On the other hand, in “Not me!” we can establish a certain heterogeneity in the predilection of these objects, a perspective that puts us face to face with a great diversity of epistemological approaches regarding how Fuster’s work is based. There is no doubt that inside her praxis she has chosen to use this swarm of metaphors as a pretext to encompass other aesthetics and shelter different judgements on the enigmatic relation the human being has with them. This exhibit brings up the emotive circumstances that the artist has kept with various places that make you question human life. She proposes an aesthetic that structures but also amplifies a space full of thought out and carefully designed allegories as a physiological reaction in face of what’s imposed by her investigations. However, her forms are a subterfuge before the multiplicity of models that subscribe to a scientific guideline when it comes to incorporating processes, for instance, of seawater evaporation.

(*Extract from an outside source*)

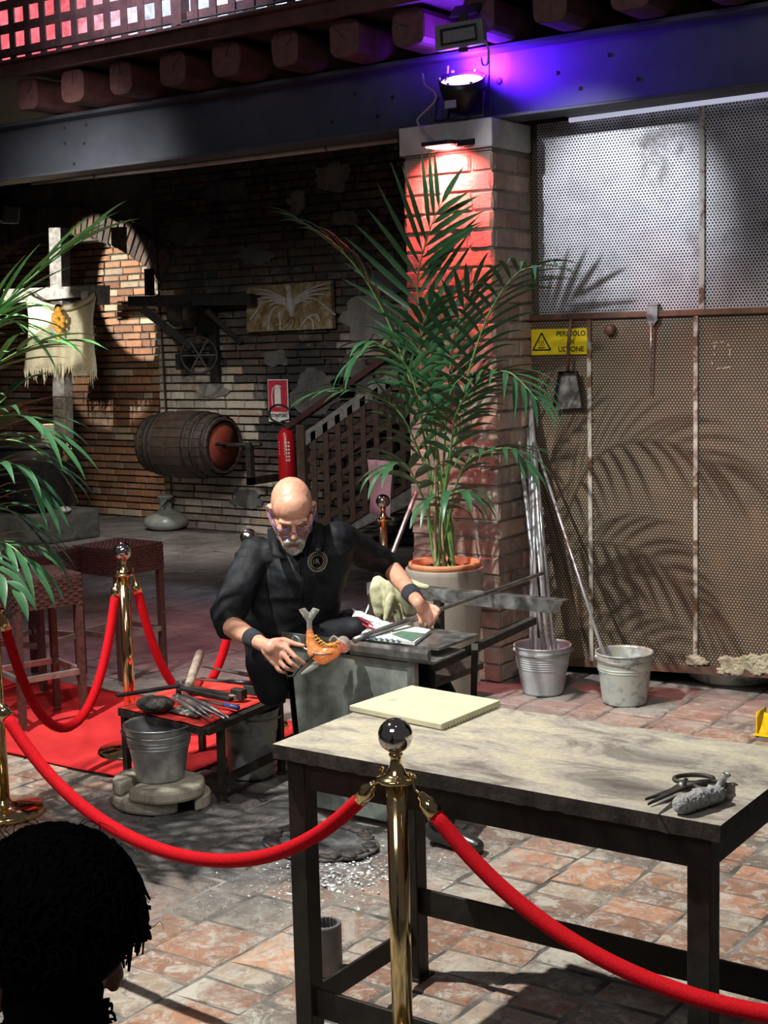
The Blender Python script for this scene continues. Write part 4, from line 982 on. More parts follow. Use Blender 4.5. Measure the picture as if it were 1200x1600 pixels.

This means that she collects, reviews and classifies the different elements that nature illustrates and that links these artworks as an alloy formed by various terrestrial, industrial and environmental components. The assemblies tighten the same technique generating a degree of expectation after seeing, clearly, the surface that the chromatic signals display as well as the movements that portray what lays visible.
The logic of this exhibit serves to unblock the images of a place of exploration and for others to question their physiognomy before the dissimilar points of view that can support the act of an artist and their relentless conceptual articulation. Nuria Fuster, by displaying materialities alternated with others, faces the vague, imprecise, polyvalent meaning that broadly shows the landscape humans have built. If we wish to end all the diatribes that have surfaced in this exhibit, maybe we’ll be capable of cultivating different multidisciplinary facts about a socio-political space that, in general, will be reformulated when it comes to their material and atmospheric dimensions.